The burning question of the season, which was formerly "What am I getting for Christmas?", has been replaced by a new question. This speaks directly to the heart of the holiday decorating season in St. Francis Room 102. It speaks across a span of who-knows how many years. It speaks to almost anyone who buys Christmas lights these days.

The question: Who was the idiot who started putting pink bulbs in strands of Christmas lights?

Questions like "What was this individual thinking?", "Is this person still alive, and if so, why hasn't he/she been offed yet?", and "Do we really want to know how gay this individual was?" all arise, but these are all secondary. Why pink? What was wrong with the simple red, blue, green, and yellow/orange? Hell, I'd rather have plain white lights decorating my room than a strand that is 20% pink. Even faded red ones make me cringe and fear for my heterosexual reputation, in case anyone catches a glimpse of the lights when they're plugged in. Pink has never, ever been a color for the Thanksgiving/Christmas season. Easter, maybe. But Easter is a girly holiday full of pastels like that anyways. This holiday season is not about pastels. [I realize the season isn't all about decorations either, but as far as the decorations aspect is concerned, this is a crisis. My room is lighting up PINK, for crying out loud.]

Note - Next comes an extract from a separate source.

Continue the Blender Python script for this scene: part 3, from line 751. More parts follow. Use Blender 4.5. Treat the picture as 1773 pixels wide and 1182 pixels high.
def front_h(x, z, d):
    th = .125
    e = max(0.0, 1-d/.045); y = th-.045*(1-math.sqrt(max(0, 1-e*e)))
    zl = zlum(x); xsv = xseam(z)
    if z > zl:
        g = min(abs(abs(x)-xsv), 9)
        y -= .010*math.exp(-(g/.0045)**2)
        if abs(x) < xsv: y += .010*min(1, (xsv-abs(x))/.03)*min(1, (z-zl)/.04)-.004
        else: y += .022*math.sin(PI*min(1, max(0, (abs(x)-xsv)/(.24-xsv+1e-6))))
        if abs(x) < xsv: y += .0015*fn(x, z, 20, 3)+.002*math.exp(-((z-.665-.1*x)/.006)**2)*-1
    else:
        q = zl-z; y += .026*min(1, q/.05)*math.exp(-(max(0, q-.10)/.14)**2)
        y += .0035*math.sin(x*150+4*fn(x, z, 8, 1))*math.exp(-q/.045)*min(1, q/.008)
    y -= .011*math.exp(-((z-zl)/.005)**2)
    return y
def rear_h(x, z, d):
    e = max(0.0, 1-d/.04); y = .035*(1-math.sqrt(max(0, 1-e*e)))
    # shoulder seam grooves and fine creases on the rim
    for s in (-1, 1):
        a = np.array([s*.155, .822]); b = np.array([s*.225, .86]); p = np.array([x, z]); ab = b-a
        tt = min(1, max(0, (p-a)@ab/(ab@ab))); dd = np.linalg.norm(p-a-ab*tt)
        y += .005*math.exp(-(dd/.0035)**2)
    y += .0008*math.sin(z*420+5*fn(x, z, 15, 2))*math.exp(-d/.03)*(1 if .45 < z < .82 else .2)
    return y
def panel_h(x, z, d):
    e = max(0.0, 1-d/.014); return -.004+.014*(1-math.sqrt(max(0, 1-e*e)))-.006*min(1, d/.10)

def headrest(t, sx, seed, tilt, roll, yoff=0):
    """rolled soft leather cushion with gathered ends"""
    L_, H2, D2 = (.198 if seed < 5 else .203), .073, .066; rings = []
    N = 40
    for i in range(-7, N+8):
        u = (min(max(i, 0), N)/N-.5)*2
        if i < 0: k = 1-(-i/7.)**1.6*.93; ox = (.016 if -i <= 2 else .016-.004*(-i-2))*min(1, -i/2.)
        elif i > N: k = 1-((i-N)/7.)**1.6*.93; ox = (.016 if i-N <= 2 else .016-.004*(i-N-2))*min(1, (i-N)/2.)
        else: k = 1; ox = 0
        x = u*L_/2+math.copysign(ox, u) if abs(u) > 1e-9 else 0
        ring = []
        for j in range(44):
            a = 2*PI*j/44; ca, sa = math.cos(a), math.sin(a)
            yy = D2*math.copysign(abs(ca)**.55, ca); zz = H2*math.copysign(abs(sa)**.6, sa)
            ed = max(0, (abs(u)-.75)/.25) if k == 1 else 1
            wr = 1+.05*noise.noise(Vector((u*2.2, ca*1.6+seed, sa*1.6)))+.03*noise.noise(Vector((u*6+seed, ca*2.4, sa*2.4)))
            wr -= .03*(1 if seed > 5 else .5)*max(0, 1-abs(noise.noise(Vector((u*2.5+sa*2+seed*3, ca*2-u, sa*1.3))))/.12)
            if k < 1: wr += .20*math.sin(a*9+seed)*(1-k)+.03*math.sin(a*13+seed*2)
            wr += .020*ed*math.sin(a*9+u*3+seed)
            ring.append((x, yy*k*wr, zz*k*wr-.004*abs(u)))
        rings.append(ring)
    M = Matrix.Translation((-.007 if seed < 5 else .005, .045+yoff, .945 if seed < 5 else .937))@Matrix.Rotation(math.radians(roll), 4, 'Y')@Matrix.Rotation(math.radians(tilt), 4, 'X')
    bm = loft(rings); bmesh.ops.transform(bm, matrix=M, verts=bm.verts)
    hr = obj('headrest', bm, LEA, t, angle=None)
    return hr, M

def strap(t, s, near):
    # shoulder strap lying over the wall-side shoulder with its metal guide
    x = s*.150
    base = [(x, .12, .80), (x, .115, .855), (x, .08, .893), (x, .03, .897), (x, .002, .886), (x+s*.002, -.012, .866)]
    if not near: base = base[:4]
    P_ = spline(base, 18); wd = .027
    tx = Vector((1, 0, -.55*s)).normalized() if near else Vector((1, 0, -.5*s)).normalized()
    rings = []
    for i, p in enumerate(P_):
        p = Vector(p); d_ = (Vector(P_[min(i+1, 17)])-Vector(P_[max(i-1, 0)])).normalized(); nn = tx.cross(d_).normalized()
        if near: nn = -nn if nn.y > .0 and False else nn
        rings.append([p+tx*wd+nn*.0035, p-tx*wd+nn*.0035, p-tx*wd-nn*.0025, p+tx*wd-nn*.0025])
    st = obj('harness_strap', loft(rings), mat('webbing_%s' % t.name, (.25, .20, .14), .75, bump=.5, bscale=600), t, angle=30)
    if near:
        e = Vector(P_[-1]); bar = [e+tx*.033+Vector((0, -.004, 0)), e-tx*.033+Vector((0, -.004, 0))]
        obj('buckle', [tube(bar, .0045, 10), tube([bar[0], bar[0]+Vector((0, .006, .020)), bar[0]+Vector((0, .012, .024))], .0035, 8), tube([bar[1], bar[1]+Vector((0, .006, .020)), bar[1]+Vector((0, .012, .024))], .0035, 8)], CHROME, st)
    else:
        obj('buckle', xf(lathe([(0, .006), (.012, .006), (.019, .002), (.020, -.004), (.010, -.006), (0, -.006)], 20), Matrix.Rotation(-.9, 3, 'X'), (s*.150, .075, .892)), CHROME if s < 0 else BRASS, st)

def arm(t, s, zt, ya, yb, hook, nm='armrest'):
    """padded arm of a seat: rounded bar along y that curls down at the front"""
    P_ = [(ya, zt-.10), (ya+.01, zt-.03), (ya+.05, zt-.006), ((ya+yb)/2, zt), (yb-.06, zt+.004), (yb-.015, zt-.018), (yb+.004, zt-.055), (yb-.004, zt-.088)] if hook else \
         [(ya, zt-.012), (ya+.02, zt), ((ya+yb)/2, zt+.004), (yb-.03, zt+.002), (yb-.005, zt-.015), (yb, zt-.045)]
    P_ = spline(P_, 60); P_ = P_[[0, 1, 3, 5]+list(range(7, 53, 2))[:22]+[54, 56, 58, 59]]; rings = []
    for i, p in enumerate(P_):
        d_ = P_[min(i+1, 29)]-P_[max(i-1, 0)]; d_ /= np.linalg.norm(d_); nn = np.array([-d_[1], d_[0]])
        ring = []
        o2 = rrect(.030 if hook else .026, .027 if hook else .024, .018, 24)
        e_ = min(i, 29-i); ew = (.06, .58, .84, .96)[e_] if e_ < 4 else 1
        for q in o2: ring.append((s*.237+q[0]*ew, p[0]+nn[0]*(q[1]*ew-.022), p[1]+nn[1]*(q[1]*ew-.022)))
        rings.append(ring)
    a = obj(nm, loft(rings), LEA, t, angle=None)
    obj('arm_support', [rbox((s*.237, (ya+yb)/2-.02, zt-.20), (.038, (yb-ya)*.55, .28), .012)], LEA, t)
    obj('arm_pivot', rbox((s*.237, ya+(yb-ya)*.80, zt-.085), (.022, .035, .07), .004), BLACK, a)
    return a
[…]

The insanity needs to stop. So somewhere in my infinite stash of random crap that I have saved on the off chance that it might someday prove useful, I have a bag of extra lights for Christmas light strands that I will be digging up and using to replace all of those damn pink bulbs. Worst case scenario, I can just go out and get an entire extra strand and use it for parts. One way or another, the reign of the pink bulbs is coming quickly to its end.